That’s me with two very old boards in the photo above. They were once the side planks of my great-grandfather’s farm wagon. That’s him in the second photo (below). These planks provided the inspiration and material for a series of personal work that spanned several years and resulted in heirloom pieces for each member of my immediate family.
The two aspects of my career that I love most are craftsmanship and story. The craftsmanship is obvious: it is highly rewarding to make things well. But story is where things get really good. At the end, that’s really all we have, right? Stories define our lives and our selves. They underpin culture, religion, and identity. We read them to children and we (hopefully) listen to those our elders tell. I am beginning to understand that the meaning and value of my work grows exponentially when it is connected to a larger story.
Before I was born those big planks somehow ended up in the eaves of my Great-Uncle Bobby’s barn. One day in the late 1990’s, he called and invited me to come see the old lumber he was sorting through.
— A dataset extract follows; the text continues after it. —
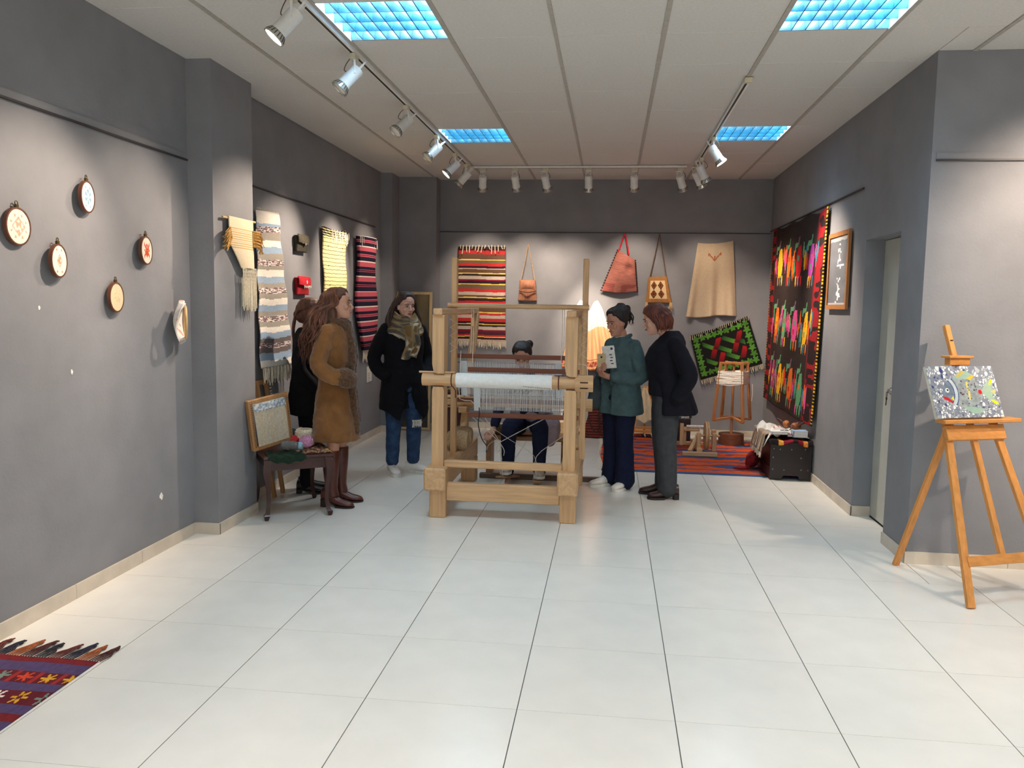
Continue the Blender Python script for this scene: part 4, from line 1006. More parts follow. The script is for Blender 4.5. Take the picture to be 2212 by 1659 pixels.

Uncle Bobby offered me these planks, telling me a story about my great-grandfather bolting them on the sides of his farm wagon for the potato harvest. They were each an inch thick, almost two feet wide, and over 10 feet long. I loaded my truck and drove away wondering what I could ever come up with that would do justice to their age, size, and family connection. I forget the actual number of growth rings, but between their life as a tree and their time as lumber, those boards had been on this earth for well over 200 years!
At that point in my career, I was in a phase of making and rejecting toolboxes. The goal was the perfect toolbox to carry my essential, everyday tools onto job sites. Not too small, not too big, not too complicated. Like a good briefcase is to a lawyer. After 5 attempts I had a version that was pretty good. But I still had some changes in mind. I took a deep breath, and cut a piece of the farm wagon planks to make the toolbox I’d been dreaming up. It was the result of over 6 years of experience, thought, and experimentation. It was made from a physical piece of my family heritage, and joined with hand cut dovetails. For me, it was pretty close to perfect. I loved it, and I’m still using it to this day.
Years later a project came up that called out for the long, wide farm wagon planks: my parents had been dreaming about a farmhouse style dining table. It was close to Thanksgiving, and I had down time in my schedule. I kept the design simple and clean to highlight the exceptional width and character of the boards, using breadboard ends to keep the top flat and add some detail.
I made the base from some 3” thick quarter sawn douglas fir that I happened to have, and cut intersecting through-tenons for a little flourish. Everyone loved the new table made from the old boards, and to this day it is the gathering place in my parent’s home.
All was well: I’d made a beautiful table for my folks, and a toolbox for myself that I loved. There were even few cutoffs left from the original boards that I squirreled away in my stash and forgot about.
Years passed.
Last summer, one of my best friends (who is an exceptional furniture maker) sent me photos of a tool chest he was making in an effort to simplify his work process. The design was based on an old Austrian tool chest that Frank Klausz has long championed. It is sized to hold the essential tools a cabinetmaker uses every day, and no more. (Picking the tools is as big a challenge as making the chest!) I’d been in a creative slump for some time and my friend challenged me to build one to get myself out of the doldrums. I dug around and found just enough leftover wood from the farm wagon planks to make the chest. (I even made the handles from an old length of rope that I got from my Uncle Bobby!)
I love how the tool chest turned out, and It’s great to work out of. And I used every last scrap of those old farm wagon planks to finish it. It was a good ending to the story.
All was well, and time passed. (But just a little bit.)
While still working my way out of my creative rut this past winter, I decided to build myself a new workbench. Digging through my lumber stash, I discovered a couple offcuts from the farm wagon planks that I had completely forgotten about! Before I had even finished the workbench, I knew what my first project on it would be: there was just enough wood from the old farm wagon planks to build another shoulder toolbox for my younger brother (who is a carpenter) and a small chest for my older brother (who is an amateur machinist.) I built those two boxes with plenty of dovetails and surprised my two brothers with their own piece of our great-grandfathers farm wagon planks.
It’s hard to believe that I’ve created a life where this kind of work happens. I still remember being in awe as an apprentice of what the craftsmen around me could figure out and make. I yearned to be able to do that myself. My career in woodworking has brought me an amazing kind of luxury: I’ve spent my entire adult life seeking quality, and practicing a craft that I love. More than once I’ve been able to build something that is maybe not perfect, but beautiful and useful. It is a humbling realization that through this body of work, I can tell a story that traces a line from my great-grandfather, through my dear great-uncle, and spreads and grows through each member of my immediate family. I never met my great-grandfather, and my Uncle Bobby passed on before all this, but I think they would both approve of what became of those old farm wagon planks.